In Conversation: OPEN Architecture

Stratified Caves

For Li Hu and Huang Wenjing, practicing architecture in China is a study of locality. As the founders of OPEN Architecture, the pair has been responsible for typology-bending projects across the country, from the Ullens Center for Contemporary Art (UCCA) Dune Art Museum that’s buried into China’s Gold Coast to the expansive Garden School in Beijing’s Fangshan District. Their work is steeped in nature and simplicity, no matter whether the building sits in an urban or rural environment. Eleven years into its practice, OPEN is emerging as a global force for design that’s deeply rooted in its location. AN Interior’s executive editor Matt Shaw spoke with Hu about OPEN’s latest projects and what it looks like to work in China today.

Designed to optimize sound quality, the Chapel of Sound is meant to resemble a carved-out boulder. It is located north of Beijing and will host concerts and recitals.

(Courtesy OPEN Architecture)

AN Interior: I see a clear influence of Steven Holl in your early work, from the soft edges of your buildings to the way you deal with fenestration. It seems that recently some of your work has started to depart from this style, favoring the use of more organic forms.

Li Hu: I started working on projects in China in 2003 for Steven Holl’s office. I worked with him for ten years, and five of these years as a partner. I worked on several well-known American projects like the Nelson-Atkins Museum of Art in Kansas City, Missouri; the Visual Arts Building for the University of Iowa School of Art; and the Swiss Embassy in Washington, D.C.

During my time with Steven Holl, my wife and now partner, Wenjing, was an associate at Pei Cobb Freed & Partners, a much larger, more organized, traditional firm.

Steven definitely has a big influence on our work. Actually, in how we work, not necessarily on the language. I think what underlines our work, beneath the surface, is our focus on humans. So much of architecture today is about form and what the end result will look like in photos, but architecture really is about life. Steven’s biggest influence on us was his constantly driven approach to architecture, and that every project at the beginning was just a concept.

AN: In the UCCA Dune Museum, you showcase a radical approach to nature. How do you see nature interfacing with the building of your practice?

LH: I often believe that perhaps the best condition of architecture is that the architecture disappears. InUCCA Dune, you can actually feel it in the glass, the curved wall, or the very large window. You can see through the building, and you can almost feel like you’re breathing. Often we see buildings as being in conflict with or in juxtaposition to nature, but that’s not what we try to do in our practice. We want our buildings to become part of nature. The Dune is also an experiment to see if a building can be something to protect nature, like a sanctuary. It protects the nature above and around it and the art inside it.

The galleries of the UCCA Dune Art Museum in Bohai Bay, China, are sculpted in white, making the architecture disappear, while light funnels in from unique skylights in each room. (Wu Qingshan)

The Dune Art Museum is buried into a beachside dune, preserving the landscape and protecting it from further development. (Wu Qingshan)

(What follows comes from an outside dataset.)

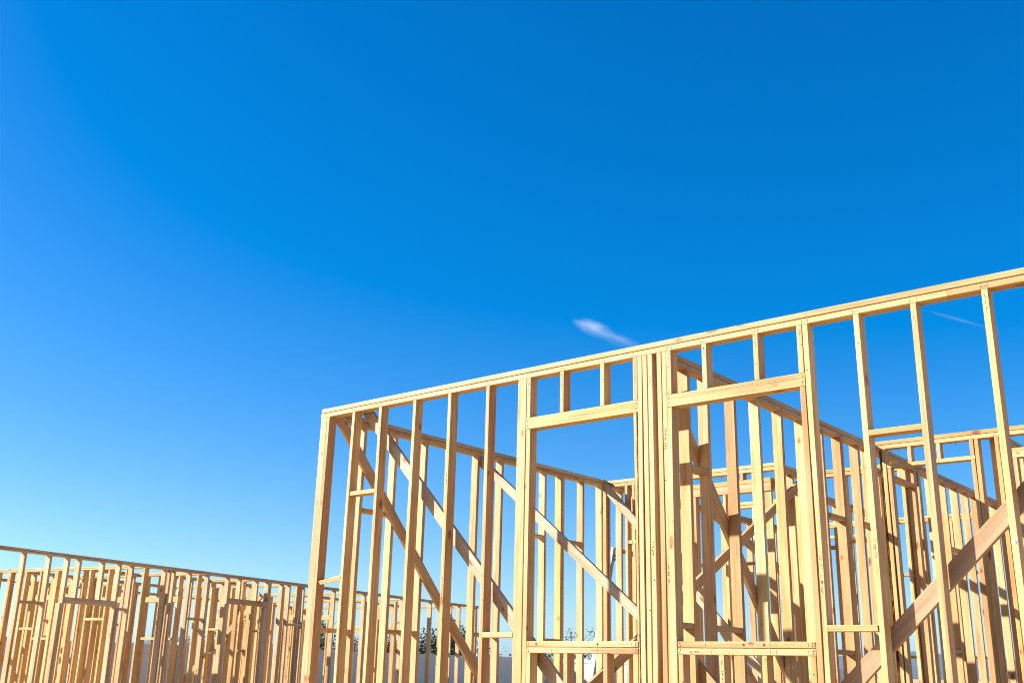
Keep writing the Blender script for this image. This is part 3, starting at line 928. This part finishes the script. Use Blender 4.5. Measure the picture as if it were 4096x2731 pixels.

AN: The same thing is happening with your project Tank Shanghai.

LH: Tank is actually about re-creating nature, because there was no nature before on the site. When we have projects situated in an urban context, like our Garden School, it’s all about bringing nature into the city. With Dune, we try to minimize the presence of the building and the disruption to the site. That’s one reason why the Chapel of Sound [another project in northern Beijing] is on a very small footprint. We’re keeping the exact shape of the valley it’s set in, and the building is going up in the opposite shape of the valley, using concrete and rebar.

AN: How does that project question what a performance place can be?

LH: I’m always interested in exploring what acoustic space is. Because we as architects have conventionally worked with visual perspectives, we conceive of space from a physical point of view. But if you try to work on space from the perspective of sound, it’s completely different. We’re literally working on the shape of the building with an acoustic consultant in order to calculate the reflections, absorptions, and reverberations of the concrete. It’s a very organic process. We’re working from the inside-out, which is a new design method for us.